:: Extracted entries ::
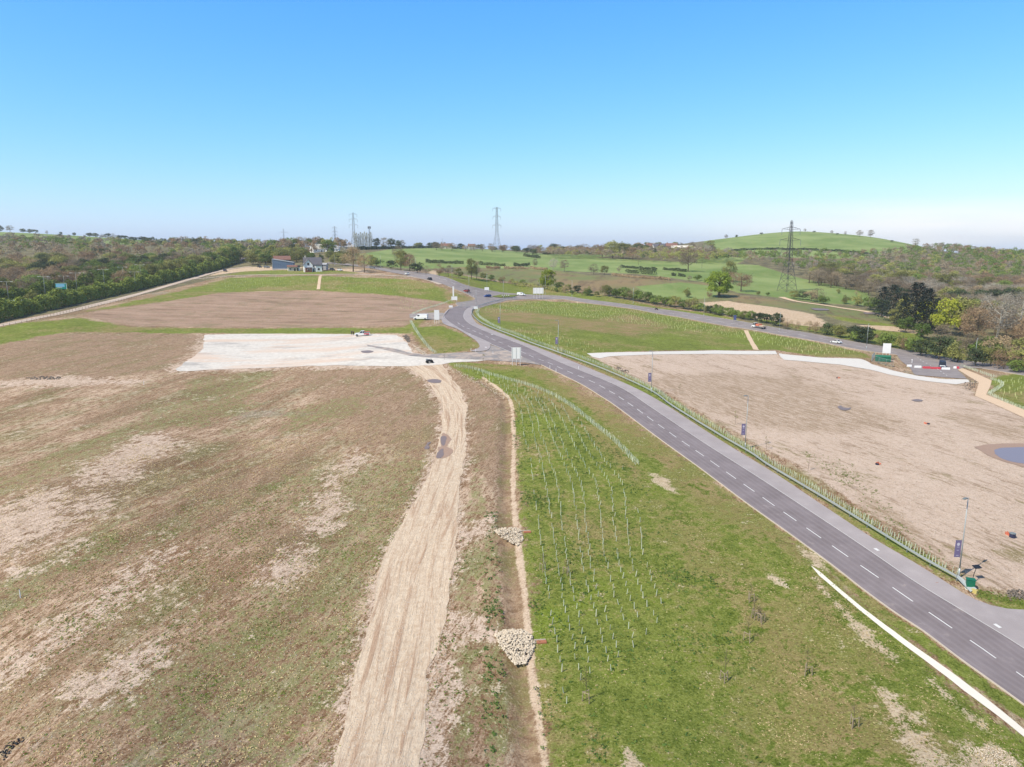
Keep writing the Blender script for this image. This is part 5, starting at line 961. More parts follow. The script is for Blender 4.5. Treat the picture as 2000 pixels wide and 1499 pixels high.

---

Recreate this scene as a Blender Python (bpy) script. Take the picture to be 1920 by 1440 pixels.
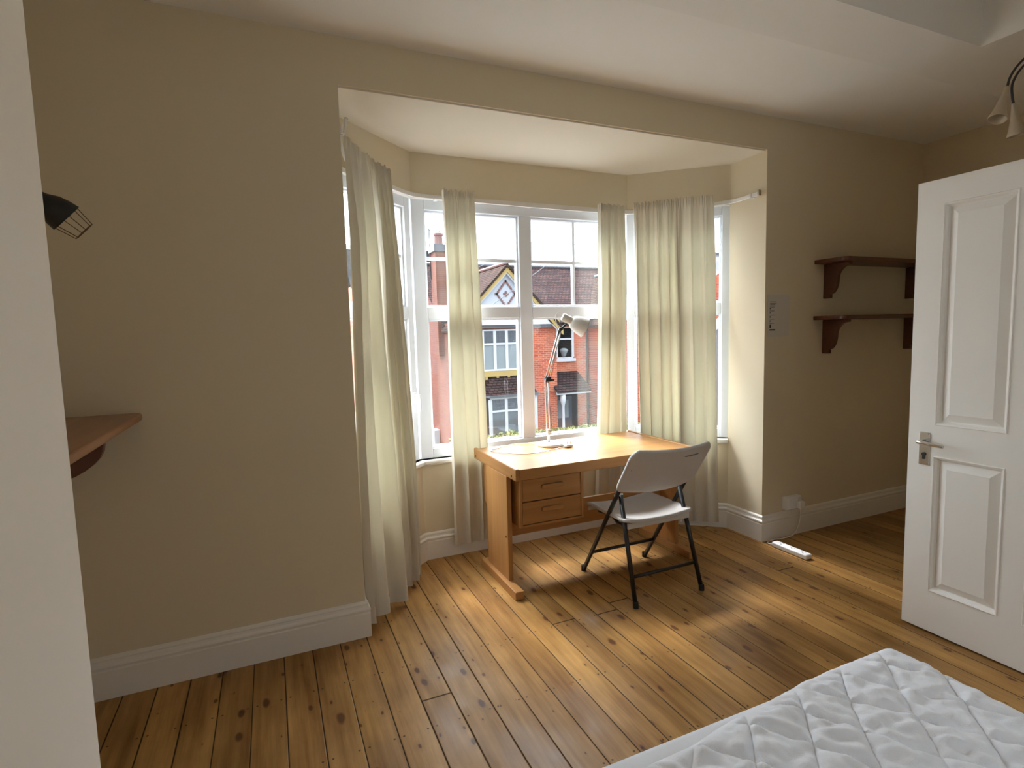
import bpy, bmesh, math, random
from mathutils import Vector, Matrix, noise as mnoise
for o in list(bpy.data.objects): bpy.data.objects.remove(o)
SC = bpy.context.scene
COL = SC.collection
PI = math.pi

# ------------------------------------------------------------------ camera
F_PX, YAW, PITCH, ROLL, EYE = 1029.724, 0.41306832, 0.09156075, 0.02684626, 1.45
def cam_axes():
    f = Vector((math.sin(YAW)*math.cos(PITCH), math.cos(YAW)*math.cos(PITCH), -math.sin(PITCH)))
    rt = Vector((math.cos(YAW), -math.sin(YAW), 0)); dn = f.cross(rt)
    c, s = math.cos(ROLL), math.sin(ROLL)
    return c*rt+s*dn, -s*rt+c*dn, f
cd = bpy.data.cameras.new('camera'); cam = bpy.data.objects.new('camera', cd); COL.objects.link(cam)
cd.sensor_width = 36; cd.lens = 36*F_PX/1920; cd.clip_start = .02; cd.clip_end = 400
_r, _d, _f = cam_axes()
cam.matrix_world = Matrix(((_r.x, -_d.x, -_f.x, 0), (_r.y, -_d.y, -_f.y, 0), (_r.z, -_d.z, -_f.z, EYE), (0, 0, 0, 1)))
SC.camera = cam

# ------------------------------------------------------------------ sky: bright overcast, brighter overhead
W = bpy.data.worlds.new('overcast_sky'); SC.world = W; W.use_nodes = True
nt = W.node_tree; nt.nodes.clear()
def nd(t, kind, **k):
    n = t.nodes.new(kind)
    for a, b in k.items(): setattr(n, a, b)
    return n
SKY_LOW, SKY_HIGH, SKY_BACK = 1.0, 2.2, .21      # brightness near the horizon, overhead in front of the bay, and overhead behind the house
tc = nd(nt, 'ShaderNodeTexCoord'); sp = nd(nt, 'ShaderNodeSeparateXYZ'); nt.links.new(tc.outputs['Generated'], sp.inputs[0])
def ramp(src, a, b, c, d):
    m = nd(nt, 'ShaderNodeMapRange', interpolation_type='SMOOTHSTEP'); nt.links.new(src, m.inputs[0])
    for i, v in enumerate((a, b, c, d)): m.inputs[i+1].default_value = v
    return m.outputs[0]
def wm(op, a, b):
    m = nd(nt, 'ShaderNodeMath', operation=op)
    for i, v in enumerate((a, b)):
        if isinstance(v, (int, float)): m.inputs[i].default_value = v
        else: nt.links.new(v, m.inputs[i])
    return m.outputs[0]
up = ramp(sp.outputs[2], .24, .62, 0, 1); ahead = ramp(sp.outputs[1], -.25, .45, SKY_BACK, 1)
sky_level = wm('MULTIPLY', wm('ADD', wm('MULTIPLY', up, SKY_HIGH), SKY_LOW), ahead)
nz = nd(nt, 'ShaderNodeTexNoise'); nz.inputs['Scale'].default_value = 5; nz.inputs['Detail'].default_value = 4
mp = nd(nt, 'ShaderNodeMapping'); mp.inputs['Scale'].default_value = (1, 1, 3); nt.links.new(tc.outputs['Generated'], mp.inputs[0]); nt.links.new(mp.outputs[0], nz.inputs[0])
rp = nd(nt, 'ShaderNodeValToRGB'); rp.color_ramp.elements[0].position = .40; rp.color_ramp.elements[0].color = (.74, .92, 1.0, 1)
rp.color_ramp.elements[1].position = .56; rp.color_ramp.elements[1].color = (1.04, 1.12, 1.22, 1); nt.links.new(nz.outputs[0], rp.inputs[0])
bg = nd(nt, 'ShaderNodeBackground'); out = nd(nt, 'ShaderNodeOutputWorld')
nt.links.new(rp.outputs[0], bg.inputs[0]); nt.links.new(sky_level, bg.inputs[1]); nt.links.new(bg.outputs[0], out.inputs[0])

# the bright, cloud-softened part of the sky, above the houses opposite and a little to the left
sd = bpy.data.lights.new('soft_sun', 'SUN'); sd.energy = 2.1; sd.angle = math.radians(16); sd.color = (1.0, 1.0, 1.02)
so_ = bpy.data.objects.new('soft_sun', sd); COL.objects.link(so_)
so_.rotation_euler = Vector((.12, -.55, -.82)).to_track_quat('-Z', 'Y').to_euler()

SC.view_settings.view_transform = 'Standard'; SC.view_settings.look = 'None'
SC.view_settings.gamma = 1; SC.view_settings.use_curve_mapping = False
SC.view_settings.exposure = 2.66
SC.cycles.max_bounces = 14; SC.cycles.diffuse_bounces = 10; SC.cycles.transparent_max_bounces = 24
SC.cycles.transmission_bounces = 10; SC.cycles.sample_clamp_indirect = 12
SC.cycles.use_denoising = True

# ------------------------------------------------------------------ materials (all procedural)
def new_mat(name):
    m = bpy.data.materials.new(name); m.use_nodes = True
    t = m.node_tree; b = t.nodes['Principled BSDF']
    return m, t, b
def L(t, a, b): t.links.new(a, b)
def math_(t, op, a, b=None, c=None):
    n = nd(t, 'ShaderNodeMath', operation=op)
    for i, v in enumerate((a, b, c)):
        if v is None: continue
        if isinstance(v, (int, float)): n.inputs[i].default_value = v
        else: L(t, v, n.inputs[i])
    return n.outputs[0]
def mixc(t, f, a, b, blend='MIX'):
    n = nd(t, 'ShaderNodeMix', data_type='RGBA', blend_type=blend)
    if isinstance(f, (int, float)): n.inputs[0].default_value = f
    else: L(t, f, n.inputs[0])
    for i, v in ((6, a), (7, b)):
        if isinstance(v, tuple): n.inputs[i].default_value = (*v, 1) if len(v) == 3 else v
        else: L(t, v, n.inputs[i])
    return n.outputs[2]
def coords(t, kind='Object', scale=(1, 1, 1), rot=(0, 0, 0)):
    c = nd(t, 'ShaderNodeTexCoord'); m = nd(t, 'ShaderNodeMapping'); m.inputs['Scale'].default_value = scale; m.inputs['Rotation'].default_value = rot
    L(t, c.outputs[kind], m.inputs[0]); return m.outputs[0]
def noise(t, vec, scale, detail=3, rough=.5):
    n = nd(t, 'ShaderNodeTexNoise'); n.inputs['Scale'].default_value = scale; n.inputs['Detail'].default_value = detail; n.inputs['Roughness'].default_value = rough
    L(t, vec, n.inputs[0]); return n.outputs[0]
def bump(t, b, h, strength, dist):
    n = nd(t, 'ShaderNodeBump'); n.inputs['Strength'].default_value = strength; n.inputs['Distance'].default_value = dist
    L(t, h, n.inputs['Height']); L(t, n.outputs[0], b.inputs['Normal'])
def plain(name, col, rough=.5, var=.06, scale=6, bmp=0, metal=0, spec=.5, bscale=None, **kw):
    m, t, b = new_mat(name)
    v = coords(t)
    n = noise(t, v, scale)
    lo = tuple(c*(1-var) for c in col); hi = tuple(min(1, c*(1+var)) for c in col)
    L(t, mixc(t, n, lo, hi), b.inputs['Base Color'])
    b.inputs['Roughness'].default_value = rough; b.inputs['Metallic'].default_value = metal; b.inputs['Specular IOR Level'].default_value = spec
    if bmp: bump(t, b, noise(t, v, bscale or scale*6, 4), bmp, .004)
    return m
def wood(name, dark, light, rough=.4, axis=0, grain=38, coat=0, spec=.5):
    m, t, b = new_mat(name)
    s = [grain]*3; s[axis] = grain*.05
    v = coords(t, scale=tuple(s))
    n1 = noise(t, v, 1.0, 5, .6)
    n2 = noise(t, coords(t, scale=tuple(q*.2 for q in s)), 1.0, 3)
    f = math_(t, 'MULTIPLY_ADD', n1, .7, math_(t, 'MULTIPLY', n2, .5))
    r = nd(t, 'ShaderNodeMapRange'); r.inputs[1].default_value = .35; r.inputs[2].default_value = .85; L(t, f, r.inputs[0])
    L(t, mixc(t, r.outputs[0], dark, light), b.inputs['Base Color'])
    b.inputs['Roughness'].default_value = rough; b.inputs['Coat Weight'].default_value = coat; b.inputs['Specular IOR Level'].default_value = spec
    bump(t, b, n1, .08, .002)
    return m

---

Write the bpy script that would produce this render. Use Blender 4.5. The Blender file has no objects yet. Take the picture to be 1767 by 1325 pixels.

:: Exercise prompt ::
Pick out every line of the listing containing the word "Take", and show those lines.

:: Answer for the task ::
Recreate this scene as a Blender Python (bpy) script. Take the picture to be 1920 by 1440 pixels.
Write the bpy script that would produce this render. Use Blender 4.5. The Blender file has no objects yet. Take the picture to be 1767 by 1325 pixels.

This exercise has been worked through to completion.